A further illustration might be given which, we think, is analogous to the case before us. It is: A is the owner of a farm and rents the same to B under a written contract, conditioned that B is to cultivate the same and plant it to sugar cane, and that he is to harvest the same and to deliver to A 55 per cent of the value of the cane reserving to himself but 45 per cent, thus dividing the sugar cane in proportion to the value of the farm with the labor performed. Is B a contractor in the sense that that term is used in section 1462? If B is a contractor in that sense, then A is a contractor also and they each must pay the tax under said section. Would it make any difference in the analogy if B contracted not only to cultivate, plant, and harvest the cane but also to reduce it to sugar and to divide the sugar in the same proportion.?

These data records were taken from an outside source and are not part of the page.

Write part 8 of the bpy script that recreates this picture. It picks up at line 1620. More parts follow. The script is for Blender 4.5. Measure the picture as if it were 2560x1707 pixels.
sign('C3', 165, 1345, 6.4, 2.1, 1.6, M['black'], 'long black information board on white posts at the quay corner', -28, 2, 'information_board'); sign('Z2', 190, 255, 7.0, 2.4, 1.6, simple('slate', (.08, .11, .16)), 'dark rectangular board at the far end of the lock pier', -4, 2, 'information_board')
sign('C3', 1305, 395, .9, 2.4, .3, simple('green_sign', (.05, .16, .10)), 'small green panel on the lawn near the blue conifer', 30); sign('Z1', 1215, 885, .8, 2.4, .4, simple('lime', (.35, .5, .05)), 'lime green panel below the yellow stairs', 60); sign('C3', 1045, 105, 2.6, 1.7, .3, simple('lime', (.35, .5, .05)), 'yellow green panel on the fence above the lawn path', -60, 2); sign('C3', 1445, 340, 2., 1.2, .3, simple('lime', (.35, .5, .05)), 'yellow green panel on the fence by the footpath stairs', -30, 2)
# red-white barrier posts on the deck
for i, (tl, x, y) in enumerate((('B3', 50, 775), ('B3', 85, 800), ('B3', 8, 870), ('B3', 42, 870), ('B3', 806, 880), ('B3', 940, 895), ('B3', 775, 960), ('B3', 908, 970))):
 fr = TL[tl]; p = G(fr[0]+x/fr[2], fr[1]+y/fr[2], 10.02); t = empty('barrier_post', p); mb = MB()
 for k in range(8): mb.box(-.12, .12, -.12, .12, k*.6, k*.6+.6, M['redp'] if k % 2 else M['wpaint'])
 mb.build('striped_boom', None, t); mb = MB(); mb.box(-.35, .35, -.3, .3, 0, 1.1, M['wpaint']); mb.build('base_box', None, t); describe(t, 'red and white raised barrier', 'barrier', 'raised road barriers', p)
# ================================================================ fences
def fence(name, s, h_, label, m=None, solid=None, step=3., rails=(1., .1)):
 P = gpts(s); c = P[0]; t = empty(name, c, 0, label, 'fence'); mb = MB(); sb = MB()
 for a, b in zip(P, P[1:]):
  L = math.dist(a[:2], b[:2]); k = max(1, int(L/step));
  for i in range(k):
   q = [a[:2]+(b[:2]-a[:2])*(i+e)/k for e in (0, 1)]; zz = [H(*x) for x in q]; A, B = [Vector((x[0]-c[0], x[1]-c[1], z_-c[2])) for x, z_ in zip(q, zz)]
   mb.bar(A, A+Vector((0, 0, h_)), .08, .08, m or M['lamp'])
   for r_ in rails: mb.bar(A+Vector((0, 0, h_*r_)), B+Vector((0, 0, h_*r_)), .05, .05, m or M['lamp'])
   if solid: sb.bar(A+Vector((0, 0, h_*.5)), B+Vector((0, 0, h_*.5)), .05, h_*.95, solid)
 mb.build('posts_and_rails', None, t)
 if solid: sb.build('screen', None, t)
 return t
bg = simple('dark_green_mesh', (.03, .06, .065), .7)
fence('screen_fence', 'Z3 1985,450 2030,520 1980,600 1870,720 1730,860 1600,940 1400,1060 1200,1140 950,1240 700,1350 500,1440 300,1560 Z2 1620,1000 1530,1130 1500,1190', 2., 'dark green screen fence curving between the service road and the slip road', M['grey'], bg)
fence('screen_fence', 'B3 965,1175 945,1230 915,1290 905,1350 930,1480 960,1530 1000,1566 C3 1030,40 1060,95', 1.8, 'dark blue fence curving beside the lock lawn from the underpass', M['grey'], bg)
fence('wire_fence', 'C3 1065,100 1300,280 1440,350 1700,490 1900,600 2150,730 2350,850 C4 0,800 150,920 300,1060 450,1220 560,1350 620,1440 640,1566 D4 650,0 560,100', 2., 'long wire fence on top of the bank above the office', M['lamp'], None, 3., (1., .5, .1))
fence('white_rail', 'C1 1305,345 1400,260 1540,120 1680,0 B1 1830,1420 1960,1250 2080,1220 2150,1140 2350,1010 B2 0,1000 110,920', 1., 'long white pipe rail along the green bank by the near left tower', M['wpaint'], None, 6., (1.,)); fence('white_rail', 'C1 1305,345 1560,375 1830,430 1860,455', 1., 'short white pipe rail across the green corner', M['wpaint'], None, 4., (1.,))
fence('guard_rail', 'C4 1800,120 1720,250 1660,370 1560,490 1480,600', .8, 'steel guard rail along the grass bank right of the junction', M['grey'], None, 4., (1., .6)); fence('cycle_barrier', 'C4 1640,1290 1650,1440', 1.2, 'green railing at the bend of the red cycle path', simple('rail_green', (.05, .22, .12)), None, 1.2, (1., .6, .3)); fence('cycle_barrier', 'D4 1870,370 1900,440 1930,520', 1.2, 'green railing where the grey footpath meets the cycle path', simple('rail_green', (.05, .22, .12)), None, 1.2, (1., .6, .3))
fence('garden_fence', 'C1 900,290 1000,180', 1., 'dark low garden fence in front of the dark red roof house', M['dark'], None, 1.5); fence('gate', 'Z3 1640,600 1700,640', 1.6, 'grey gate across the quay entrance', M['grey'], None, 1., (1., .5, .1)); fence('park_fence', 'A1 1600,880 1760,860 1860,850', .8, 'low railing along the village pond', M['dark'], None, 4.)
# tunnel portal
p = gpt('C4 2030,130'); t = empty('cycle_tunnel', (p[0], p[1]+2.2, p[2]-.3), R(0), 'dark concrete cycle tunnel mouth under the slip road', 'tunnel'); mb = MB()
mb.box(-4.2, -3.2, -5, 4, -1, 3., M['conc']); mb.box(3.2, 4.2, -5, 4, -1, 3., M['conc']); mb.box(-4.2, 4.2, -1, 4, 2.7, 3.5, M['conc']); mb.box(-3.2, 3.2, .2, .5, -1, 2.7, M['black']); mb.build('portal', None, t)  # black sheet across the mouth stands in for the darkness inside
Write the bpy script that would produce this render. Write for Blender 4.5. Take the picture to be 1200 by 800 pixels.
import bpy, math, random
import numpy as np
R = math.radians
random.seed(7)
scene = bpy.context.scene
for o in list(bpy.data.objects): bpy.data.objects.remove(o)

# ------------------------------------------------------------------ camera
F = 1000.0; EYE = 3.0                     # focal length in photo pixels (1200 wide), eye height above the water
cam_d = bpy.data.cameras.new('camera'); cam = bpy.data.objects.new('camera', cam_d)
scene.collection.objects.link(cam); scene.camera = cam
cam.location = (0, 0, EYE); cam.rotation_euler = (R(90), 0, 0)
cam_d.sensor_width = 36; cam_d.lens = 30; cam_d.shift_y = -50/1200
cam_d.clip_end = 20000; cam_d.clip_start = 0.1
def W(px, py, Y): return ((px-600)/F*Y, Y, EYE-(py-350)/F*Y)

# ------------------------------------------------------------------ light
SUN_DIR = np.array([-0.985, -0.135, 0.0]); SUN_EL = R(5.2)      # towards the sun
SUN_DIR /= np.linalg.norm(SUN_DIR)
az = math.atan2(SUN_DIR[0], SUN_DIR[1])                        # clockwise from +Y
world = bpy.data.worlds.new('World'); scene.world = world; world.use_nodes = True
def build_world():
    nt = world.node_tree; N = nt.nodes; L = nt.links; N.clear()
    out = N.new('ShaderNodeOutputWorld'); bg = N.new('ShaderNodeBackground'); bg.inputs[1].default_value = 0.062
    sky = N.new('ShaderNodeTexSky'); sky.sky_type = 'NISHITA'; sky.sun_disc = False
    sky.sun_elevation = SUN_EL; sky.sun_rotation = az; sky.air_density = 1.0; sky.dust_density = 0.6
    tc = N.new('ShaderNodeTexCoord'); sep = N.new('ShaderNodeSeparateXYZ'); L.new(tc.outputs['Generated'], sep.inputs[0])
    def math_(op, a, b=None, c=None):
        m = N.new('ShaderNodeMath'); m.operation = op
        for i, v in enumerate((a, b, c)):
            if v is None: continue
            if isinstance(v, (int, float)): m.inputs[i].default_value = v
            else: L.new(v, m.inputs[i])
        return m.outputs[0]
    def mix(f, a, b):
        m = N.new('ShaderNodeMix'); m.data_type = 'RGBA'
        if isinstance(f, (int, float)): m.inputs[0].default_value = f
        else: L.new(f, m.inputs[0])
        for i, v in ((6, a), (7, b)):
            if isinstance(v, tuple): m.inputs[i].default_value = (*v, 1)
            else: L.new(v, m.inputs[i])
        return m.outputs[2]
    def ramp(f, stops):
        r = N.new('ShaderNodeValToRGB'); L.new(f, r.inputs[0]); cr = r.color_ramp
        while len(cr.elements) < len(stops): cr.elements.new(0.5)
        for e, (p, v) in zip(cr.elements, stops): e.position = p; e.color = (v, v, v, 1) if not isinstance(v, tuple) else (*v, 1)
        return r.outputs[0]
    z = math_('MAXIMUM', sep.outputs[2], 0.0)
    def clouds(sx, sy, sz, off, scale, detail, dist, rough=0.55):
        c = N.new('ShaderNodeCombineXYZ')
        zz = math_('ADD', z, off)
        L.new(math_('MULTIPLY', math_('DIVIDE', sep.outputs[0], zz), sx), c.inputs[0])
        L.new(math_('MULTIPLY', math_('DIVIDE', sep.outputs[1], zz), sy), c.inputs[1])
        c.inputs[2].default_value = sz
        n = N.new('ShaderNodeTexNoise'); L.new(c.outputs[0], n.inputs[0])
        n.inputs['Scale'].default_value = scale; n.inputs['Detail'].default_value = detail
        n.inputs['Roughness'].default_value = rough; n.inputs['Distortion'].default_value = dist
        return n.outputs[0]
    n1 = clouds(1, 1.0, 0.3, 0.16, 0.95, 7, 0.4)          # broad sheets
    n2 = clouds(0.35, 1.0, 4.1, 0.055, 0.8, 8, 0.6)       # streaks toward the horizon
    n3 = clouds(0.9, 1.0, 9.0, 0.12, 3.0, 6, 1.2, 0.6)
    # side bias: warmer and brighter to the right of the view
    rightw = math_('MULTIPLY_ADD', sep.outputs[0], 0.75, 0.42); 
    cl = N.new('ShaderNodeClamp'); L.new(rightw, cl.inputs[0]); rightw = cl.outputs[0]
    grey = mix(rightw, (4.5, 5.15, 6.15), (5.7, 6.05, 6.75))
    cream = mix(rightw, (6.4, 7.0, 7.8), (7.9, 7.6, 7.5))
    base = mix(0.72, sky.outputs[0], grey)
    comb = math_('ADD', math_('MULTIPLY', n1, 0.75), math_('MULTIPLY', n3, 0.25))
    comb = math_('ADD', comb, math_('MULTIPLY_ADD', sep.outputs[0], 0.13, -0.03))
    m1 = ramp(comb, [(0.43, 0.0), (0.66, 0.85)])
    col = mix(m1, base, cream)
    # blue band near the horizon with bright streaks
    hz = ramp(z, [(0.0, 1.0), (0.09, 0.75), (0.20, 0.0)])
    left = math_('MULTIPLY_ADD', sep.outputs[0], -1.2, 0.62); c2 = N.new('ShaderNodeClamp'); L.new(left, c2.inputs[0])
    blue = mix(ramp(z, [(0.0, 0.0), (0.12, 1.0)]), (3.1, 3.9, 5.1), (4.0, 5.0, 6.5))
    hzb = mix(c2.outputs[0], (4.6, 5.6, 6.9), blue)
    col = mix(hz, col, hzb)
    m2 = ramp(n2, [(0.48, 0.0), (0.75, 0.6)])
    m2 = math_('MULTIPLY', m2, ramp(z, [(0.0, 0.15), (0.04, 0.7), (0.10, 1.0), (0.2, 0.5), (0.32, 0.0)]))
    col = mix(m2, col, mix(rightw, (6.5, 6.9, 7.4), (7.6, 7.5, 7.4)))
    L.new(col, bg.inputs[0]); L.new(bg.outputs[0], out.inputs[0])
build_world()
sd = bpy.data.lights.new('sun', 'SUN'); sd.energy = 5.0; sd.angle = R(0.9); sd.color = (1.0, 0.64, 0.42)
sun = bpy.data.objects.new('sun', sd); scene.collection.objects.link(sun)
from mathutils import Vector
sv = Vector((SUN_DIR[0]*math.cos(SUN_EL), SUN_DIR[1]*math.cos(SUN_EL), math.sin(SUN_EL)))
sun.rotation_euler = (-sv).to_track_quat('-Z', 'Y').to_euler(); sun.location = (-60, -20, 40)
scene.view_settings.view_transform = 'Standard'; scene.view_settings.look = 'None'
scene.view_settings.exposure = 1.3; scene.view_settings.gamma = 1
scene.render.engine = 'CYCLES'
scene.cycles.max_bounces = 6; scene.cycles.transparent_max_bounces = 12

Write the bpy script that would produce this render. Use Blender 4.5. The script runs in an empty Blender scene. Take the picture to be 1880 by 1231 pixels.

Suppose, in the present case, the plaintiff's contract was not only to cultivate the land of the farmers, but to harvest and grind the cane and to divide the sugar, would that make any difference in this relation with the owners of the land? Would it be any job or less of a contract under those circumstance that it is now? Is it not clear that their relation is more like that of a partnership than a contractor and contractee? Moreover, in the present case and in the examples just given, if the tenant or the plaintiff are contractors in the sense that that word is used in said section 1462, then the owners who furnished the land in each of said illustrations would also be a contractor because they have each made a contract.
It is a common practice in the Philippine Islands for the owner of the land to produce the sugar cane, and then in order to have the same ground, to enter into an arraignment with the owner of a sugar mill for that purpose, and to divide the sugar in equitable proportion. The same might be said of rice producers who are not owners of mills for the purpose of cleaning the same. They enter into a contract with the owner of a mill for cleaning rice, for the purpose of cleaning the same. They enter into a contract with the owner of a mill for cleaning rice, for the purpose of cleaning it, and either to pay a fixed amount per cavan or to divide the rice so cleansed in a certain proportion. We cannot bring ourselves to believe that the legislature intended that the word contractor used in said section should include the plaintiff under the facts in the present case.
The appellant further contends that it is also exempt from the payment of the tax in question, by virtue of section 1460 of Act No. 2711. The appellee admits that the appellant is not liable under that section. For that reason we deem it unnecesary to discuss the second assignment of error presented by the appellant.
For all of the foregoing, we are fully persuaded that it was not the intention of the Legislature to apply the word "contractor" as used in section 1462, to a business like that in which the plaintiff is engaged, and that the same is therefore not applicable to the plaintiff. Therefore, the judgment of the lower court is hereby revoked, without any finding as to costs; and it is hereby ordered and decreed that the record be returned to the lower court, with permission on the part of the defendant to answer, if he so desires, within a period of five days. I no answer is presented within that time let a final judgment be rendered in favor of the plaintiff and against the defendant for the sum of P19,638.25. So ordered.
Araullo, C.J., Street, Malcolm, Avanceña, Villamor, Ostrand, Johns, Johns and Romualdez, JJ., concur.